Tuesday, August 15, 2006

Isaiah 2,22 and Protagoras

Stop trusting in man, who has but a breath in his nostrils. Of what account is he? Isaiah 2,22

I ran across this line earlier this week while I was doing some devotional reading. For some reason, that morning I was really struck by it, not so much because of its sentiment which we find elsewhere in Scripture quite frequently, but I suspect because of what was the next thing which popped in my head: the well-known fragment of Protagoras:

Man is the measure of all things

Okay, that is an odd association, I grant you. Yet, it makes some sense to juxtrapose these two lines. After all, encapsulated in these two quotations, we find outselves right up against the difference between the anthropology of the Bible and that of not only classical antiquity, but modern humanism. Both quotations make bold statements about the place of humans in the universe. Both change our outlook on life and the world in profound ways.

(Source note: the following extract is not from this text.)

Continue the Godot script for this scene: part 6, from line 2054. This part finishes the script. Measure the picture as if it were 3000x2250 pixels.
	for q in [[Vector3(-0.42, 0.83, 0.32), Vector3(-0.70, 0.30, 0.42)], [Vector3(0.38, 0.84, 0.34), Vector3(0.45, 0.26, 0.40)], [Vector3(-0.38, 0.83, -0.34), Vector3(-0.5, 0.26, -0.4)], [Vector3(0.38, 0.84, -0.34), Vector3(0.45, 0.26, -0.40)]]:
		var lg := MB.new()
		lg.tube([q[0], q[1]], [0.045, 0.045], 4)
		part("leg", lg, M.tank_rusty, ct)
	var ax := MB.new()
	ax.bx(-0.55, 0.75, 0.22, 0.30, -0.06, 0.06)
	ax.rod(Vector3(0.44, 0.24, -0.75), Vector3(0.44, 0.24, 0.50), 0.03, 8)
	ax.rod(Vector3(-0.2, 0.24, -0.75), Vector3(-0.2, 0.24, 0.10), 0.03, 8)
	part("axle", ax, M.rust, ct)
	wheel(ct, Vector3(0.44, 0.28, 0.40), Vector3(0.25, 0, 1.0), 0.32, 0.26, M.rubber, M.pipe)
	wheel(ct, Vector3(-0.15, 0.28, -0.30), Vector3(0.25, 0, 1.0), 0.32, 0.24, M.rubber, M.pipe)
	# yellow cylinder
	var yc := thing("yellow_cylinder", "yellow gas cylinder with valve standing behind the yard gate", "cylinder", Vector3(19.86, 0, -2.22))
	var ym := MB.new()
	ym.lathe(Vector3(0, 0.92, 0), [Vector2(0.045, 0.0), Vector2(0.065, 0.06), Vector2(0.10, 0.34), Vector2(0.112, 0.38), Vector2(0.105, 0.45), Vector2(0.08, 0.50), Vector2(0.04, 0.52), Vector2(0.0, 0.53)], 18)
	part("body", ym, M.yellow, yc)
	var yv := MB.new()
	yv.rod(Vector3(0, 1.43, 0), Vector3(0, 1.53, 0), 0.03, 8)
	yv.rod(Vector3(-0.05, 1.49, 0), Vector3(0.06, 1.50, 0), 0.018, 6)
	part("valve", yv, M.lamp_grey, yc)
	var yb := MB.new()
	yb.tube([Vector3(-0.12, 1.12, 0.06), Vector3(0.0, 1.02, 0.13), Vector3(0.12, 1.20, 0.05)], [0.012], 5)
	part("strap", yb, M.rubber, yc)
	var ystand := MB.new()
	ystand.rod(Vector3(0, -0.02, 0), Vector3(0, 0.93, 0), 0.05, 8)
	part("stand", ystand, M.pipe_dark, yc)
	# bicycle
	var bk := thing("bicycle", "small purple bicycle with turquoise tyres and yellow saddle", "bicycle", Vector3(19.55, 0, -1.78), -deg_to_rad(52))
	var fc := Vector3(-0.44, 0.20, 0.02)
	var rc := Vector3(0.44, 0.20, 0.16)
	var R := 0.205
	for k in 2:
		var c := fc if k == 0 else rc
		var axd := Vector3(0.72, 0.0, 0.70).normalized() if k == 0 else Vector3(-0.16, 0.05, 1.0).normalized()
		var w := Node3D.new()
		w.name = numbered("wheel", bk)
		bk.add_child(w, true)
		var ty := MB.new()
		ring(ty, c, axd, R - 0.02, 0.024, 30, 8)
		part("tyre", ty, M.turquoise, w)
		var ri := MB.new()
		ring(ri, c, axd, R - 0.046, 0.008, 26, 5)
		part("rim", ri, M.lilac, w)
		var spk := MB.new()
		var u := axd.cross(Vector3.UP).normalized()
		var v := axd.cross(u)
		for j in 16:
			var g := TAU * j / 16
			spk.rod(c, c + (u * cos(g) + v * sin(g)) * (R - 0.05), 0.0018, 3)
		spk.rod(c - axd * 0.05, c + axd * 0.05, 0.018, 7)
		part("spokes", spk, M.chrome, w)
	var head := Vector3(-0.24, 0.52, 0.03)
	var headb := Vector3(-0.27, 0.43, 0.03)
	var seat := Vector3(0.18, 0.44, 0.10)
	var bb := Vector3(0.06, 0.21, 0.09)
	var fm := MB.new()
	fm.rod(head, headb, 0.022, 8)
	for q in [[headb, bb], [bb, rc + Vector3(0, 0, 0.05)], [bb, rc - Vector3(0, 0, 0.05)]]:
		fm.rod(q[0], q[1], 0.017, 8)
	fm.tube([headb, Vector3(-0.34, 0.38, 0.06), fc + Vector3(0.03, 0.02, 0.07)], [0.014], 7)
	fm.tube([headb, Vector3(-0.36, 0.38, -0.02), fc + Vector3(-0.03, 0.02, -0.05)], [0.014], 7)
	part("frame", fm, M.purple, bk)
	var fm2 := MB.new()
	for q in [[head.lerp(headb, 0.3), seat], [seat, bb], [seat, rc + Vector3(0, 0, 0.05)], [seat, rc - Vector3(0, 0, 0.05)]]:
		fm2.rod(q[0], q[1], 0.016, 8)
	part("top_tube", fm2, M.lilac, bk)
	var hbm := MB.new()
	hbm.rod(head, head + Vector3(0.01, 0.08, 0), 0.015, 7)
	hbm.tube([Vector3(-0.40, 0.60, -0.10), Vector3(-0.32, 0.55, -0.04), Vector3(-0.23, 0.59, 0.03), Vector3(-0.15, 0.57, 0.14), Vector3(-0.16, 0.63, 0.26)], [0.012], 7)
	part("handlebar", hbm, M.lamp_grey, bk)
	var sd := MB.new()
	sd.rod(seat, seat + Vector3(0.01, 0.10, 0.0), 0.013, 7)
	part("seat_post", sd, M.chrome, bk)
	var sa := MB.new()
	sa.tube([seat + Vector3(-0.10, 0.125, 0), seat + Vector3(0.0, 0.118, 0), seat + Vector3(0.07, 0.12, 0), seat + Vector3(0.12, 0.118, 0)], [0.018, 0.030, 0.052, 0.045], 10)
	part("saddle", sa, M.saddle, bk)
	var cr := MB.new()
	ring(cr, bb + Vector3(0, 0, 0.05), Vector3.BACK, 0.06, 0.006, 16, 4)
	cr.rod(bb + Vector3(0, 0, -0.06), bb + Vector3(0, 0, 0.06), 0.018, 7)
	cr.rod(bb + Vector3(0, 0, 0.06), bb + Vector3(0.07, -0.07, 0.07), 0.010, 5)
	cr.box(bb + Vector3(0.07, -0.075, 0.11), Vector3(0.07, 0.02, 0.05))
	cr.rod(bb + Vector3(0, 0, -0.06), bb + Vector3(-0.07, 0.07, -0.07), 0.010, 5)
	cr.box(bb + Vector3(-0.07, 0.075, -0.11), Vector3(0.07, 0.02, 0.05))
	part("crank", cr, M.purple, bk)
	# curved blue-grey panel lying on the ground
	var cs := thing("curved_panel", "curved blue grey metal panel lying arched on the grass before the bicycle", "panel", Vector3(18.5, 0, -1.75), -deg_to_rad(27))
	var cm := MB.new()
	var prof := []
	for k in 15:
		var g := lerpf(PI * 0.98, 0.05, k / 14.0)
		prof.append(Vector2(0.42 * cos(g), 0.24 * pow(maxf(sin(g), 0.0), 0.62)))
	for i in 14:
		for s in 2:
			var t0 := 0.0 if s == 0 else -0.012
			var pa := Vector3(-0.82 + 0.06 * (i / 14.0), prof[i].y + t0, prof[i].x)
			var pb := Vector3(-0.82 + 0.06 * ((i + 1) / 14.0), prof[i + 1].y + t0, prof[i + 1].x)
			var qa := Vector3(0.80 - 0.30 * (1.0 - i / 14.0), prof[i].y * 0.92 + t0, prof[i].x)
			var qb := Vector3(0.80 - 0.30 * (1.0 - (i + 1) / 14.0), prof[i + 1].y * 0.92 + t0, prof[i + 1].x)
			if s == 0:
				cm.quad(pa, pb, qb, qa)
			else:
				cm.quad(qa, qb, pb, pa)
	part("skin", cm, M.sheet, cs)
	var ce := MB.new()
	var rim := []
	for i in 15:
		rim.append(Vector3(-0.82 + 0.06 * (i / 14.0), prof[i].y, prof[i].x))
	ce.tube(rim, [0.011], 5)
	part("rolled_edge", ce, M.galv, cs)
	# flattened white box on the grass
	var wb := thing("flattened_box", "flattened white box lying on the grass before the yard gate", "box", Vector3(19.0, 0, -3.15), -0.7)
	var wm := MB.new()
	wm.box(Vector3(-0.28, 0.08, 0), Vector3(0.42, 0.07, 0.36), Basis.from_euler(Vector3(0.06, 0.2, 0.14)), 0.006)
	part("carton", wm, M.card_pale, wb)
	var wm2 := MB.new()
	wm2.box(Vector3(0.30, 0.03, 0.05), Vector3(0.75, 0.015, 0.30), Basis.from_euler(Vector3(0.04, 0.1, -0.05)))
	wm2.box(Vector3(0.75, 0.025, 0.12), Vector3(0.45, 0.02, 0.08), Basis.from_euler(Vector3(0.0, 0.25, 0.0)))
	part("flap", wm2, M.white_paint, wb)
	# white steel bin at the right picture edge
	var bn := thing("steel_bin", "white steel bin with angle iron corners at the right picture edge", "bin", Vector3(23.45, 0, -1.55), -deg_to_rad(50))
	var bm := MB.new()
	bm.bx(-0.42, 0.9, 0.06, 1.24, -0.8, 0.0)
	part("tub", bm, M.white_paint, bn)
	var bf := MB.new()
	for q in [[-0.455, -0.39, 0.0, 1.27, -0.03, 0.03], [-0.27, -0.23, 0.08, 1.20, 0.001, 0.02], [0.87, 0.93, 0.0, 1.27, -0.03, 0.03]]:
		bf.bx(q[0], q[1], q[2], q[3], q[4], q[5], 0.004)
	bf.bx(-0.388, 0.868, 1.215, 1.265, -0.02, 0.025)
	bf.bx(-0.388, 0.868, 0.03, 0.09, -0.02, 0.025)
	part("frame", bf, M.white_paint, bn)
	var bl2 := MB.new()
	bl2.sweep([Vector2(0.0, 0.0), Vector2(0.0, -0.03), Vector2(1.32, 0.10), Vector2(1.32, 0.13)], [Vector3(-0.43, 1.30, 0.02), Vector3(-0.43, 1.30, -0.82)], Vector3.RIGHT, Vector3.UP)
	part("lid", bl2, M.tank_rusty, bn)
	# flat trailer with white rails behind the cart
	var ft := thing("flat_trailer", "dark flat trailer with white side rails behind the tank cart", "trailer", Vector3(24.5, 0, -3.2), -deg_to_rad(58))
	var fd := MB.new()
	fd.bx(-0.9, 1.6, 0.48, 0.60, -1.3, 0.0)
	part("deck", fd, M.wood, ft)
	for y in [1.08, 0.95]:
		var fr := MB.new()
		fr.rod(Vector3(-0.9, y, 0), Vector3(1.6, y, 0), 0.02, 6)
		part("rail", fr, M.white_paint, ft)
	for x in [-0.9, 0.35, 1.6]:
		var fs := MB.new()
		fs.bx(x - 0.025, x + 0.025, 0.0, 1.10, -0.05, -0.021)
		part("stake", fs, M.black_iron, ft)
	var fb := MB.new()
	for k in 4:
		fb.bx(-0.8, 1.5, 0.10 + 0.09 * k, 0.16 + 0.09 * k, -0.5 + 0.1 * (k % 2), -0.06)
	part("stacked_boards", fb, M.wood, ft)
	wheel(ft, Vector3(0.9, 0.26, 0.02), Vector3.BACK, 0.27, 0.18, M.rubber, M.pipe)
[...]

In the Protagoras fragment, humanity becomes the standard by which the rest of the universe is evaluated and judged. We are the single most important beings in the world because we alone boast the ability for abstract thought and for judgements. We have the wisdom and the ability to make the world in our image. There is no need for the divine or for God or for gods because they are either hopeless distant and uninterested in human affairs, or they are simply non-existent. We are self-sufficient or, at least, we can be. We are enlightened. We alone can determine what is good and apply it to the world.

All this should sound familiar. Really, Protagoras' thinking is not so different from our own. We often, in practice, push God out of our consideration, thinking that we know better or that God is irrelevant when we deal with the problems we have. After all, if He was so great, why do we have to fix up his mess of a Creation? So, we'll find our own solutions, thank you very much.

Yet, when we read passages like Isaiah 2,22, we come crashing back to reality. At the end of a passage in which God paints a picture of a deluded humanity coming face to face with the folly of their exalted view of themselves and their refusal to trust in Him, the Creator of the world. Everything that makes us proud (possessions, power) will become worthless to us. All the idols we raise up for ourselves to try to hide God will be utterly useless. All the things that we think will save us will fail. We will realize that God really is in charge and at the centre of it all. So, we will realize that we are only mortal and God is the only constant, not us.

That is a humbling realization and I think it is that dose of perspective is what caught my attention the other day. I know I cannot think that I'm more important than anything else in this world for the very good reason that I'm not. The only perspective which works is that we can't count on people or things or Nature or Fate or whatever we find to substitute for God, but we always have to come back to the triune God. Everything else passes away. God remains.